I used this once when I was laid off. Worked for about 1/2 my salary to start, but was employed in like a day or two. (And still had 4 weeks of severance coming in). Once i had a bunch of 5* reviews I was able to command more than I was previously earning. (I was pretty Junior at the time).

One caveat is that Contracting time is kinda a career blackhole in that if you go back to employment you're both kinda weird because you're used to contracting, and a lot of managers/interviewers don't really know how to see you're experience when you're doing 3 month contracts, sometimes layered, over the span of years. They don't really get it. (Nor realize that contracting is usually really dense experience, so actually more valuable)

It's best to group all the contract work under a self-employed listing on your resume. Highlight the technical work but also the project managements skills used, the client facing tie and the delivery of work on a given timeline.

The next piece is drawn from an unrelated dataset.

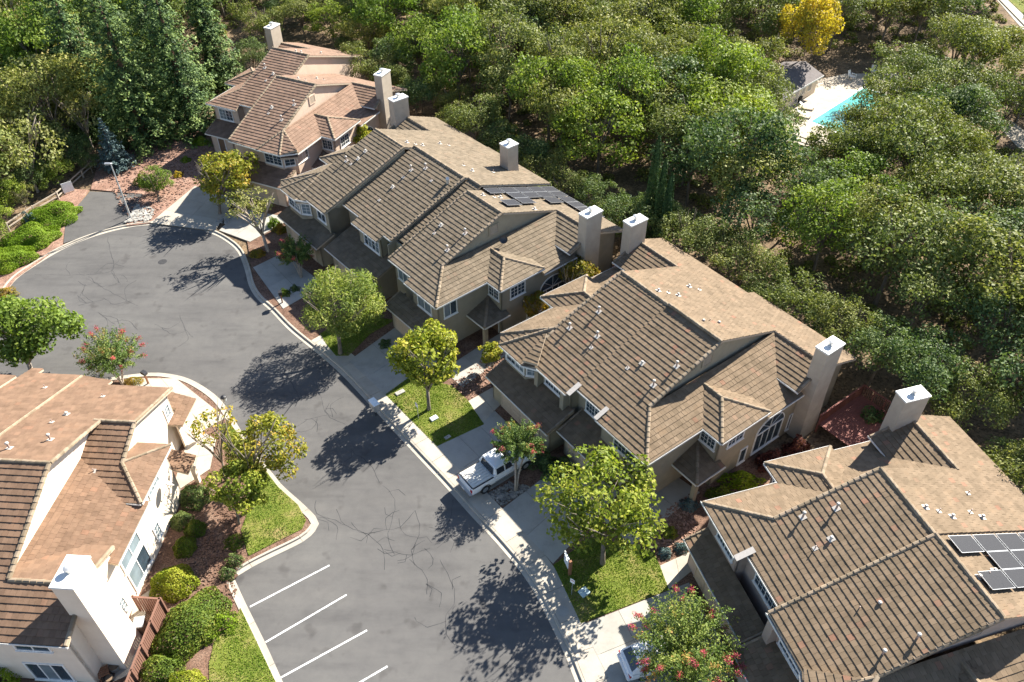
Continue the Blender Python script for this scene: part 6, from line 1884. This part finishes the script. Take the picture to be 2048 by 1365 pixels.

I did a few years of contracting/freelance and since i re-wrote my resume it looks better, and seems to be valued the same as fte.

Can you be more specific as to what was the nature of the work you were doing? Was it software dev, analytics, etc and can share a rough range of what your initial $ rate was? Also did you ever represent yourself as an agency?

A couple of friends and I have been doing a casual consulting agency for just under a year and I was thinking of ways to expand our client base and I am looking at Upwork as a possibility.

This might work for some people, but it's not really a substitute for salaried work for me, nor would I hope to stick around long enough for my rates to rise to something approaching the low end of the U.S. FTE market.